2コーナーをまわるくらいには隊列が決まります。先頭はレイパパレ、2番手ハッピーグリン。後ろにサリオスとワグネリアンが並びます。2馬身切れて、単独で走るのはグランアレグリア。それから3馬身以上離れて、クレッシェンドラヴとアドマイヤビルゴ。直後にアーデントリー。アーデントリーを外からかわしていこうというのがコントレイルです。その後ろにモズベッロ、カデナ、ブラヴァスと続いて最後方がペルシアンナイトです。

1000m通過が59秒8。
馬場を考えるとけっして遅くはないタイムです。

内回りコースに入って、レース後半に入ります。
ラップが加速していくのか、馬群がぎゅっと詰まりはじめます。
3コーナーの入り口でコントレイルが動きます。加速していき、番手をあげていく。馬体を合わせるのはグランアレグリア。
待ってましたとばかりのシーンが展開されます。
コントレイルとグランアレグリアの2頭とも手ごたえ十分で4コーナーでサリオスに並びかけ、先頭を走るレイパパレをけん制します。

4コーナー、サリオスは内ラチ沿いに、レイパパレは馬場のいいところに持ち出します。追いかけるのはコントレイルとグランアレグリアですが、コントレイルの加速が少し遅れます。その後ろから迫るのはモズベッロです。
先頭はレイパパレ、弾むように伸びていきます。直後にコントレイルとグランアレグリア、内ラチ沿いにサリオス。やはり実績馬が最高の競り合いを演出します。
残り200mを切っても、レイパパレの脚色は鈍りません。コントレイルとグランアレグリアの道悪のせいか、切れ味が今一つ。ゴール前100mでサリオスは力尽き、そこに襲い掛かるのはモズベッロ。コントレイルとグランアレグリアは3着争い。

レイパパレは余裕のゴールイン。

なんと三冠馬に4馬身以上の差をつけて逃げ切って勝ったのは4歳牝馬レイパパレでした。ぬかるんだ馬場もものともせずの圧勝でした。

総括

道悪のなせるわざなのでしょうか。しかし、最後の直線勝負は役者がそれぞれの力を発揮した名勝負となったのは確かです。レイパパレも試金石といわれながら、その実力をフルに発揮できた最高のレースだったのではないでしょうか。いかに道悪が得意でも、三冠馬に勝つことは容易ではありません。

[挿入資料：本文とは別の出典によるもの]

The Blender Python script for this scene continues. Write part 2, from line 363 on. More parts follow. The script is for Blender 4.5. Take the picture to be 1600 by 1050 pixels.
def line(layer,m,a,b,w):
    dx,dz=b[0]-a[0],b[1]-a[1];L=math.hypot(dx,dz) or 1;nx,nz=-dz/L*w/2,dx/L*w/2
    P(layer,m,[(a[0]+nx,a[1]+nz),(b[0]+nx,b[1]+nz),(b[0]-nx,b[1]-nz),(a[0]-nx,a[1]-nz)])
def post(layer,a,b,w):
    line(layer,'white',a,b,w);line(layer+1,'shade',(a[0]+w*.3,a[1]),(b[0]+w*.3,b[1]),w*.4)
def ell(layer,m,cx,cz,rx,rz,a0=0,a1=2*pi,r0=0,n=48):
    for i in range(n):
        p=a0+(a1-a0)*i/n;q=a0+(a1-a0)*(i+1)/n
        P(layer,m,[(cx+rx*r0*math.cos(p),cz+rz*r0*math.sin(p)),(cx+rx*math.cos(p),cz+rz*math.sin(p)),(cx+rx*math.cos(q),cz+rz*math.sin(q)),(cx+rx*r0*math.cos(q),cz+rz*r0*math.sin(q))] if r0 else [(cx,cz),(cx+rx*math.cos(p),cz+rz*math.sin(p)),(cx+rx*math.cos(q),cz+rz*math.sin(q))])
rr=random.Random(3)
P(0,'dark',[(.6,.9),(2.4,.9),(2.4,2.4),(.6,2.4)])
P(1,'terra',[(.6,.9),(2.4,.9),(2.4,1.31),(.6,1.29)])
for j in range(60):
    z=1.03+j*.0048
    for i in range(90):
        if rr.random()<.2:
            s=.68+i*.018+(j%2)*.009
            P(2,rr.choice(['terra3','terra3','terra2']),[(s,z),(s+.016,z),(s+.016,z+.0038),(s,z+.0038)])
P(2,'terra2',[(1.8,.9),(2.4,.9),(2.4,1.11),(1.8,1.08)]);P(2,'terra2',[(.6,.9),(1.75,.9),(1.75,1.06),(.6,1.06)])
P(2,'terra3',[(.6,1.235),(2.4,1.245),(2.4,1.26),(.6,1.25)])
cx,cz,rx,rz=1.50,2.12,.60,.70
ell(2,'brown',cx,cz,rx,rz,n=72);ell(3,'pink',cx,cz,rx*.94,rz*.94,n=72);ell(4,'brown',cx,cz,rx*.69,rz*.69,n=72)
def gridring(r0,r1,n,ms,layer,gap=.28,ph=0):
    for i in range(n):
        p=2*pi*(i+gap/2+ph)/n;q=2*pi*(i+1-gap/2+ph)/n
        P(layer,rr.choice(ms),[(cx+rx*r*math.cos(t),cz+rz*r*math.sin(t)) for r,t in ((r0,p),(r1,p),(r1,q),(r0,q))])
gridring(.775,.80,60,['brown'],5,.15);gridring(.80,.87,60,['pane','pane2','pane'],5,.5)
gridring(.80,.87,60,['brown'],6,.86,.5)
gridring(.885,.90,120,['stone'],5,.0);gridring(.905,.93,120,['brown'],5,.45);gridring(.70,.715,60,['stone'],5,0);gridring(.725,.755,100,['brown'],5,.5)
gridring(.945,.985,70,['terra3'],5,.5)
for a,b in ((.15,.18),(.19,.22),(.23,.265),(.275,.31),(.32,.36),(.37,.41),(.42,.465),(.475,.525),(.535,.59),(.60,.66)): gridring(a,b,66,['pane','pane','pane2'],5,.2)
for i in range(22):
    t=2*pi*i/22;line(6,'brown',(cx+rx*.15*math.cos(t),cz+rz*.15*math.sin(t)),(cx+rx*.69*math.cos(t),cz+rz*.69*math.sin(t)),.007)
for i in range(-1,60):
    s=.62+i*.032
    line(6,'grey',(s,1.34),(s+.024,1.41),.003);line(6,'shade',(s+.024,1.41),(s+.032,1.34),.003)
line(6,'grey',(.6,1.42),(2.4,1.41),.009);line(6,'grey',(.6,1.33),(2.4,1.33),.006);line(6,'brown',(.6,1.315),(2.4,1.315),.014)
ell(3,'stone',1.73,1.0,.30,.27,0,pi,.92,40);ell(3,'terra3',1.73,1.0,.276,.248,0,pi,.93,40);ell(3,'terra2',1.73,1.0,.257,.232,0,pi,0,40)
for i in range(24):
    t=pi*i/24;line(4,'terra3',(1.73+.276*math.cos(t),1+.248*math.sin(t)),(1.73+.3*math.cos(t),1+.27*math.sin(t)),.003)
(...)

秋華賞での除外の悪夢から半年、新しいヒロインは実力で栄冠をつかみました。今後、デアリングタクトとの共演も楽しみにしたいところです。

また、コントレイルとグランアレグリア、サリオスは今後の進路に変更があるかもしれません。今度は晴れた日での対決をみてみたいところです。

春の中距離決定戦は”意外な”無敗馬が新しい歴史をつくったレースとなりました。